Irgendwann später am Abend – als alle Gedanken vorgetragen, Vergleiche gezogen, Ansätze entwickelt und manchmal doch wieder verworfen wurden – fällt einem in der Runde der letzte Vers auf. Jesus habe seinen Jüngern die Gleichnisse erklären müssen, steht dort. Auch Jakob Ballestrem verwundert das: „Wenn die seine Worte nicht von alleine verstanden haben, wie sollen wir sie dann verstehen?“, fragt er sich. Pater Krupa lächelt und sagt: „Also mich beruhigt das. Wir sind nicht die Einzigen, die ihn manchmal nicht verstehen.“ Die Runde lacht. Darauf ein Bier!

Am Ende des Abends hat Krupa dann aber doch noch eine Botschaft für die Frauen und Männer.
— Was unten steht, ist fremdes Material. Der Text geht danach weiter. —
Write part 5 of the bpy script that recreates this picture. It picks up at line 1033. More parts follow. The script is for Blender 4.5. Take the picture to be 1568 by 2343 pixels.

Eine Botschaft, die er aus den Gleichnissen zieht. „Der Bauer kann nicht darüber entscheiden, ob er für seine Saat den nötigen Regen bekommen wird. Wir möchten heute alles in unseren Händen haben. Aber es hängt nicht immer alles von uns ab.“

Krupa schaut in die Runde, dann fährt er fort: „Vielleicht sollten wir mehr auf Gott vertrauen.“ Nachdenkliches Schweigen in der Gruppe. Bis schließlich doch noch jemand etwas einwendet: „Gibt es da nicht auch Beispiele in der Bibel, die genau das Gegenteil sagen?“ Pater Krupa lächelt. Gesprächsstoff für die nächsten Male geht dieser Runde so leicht nicht aus.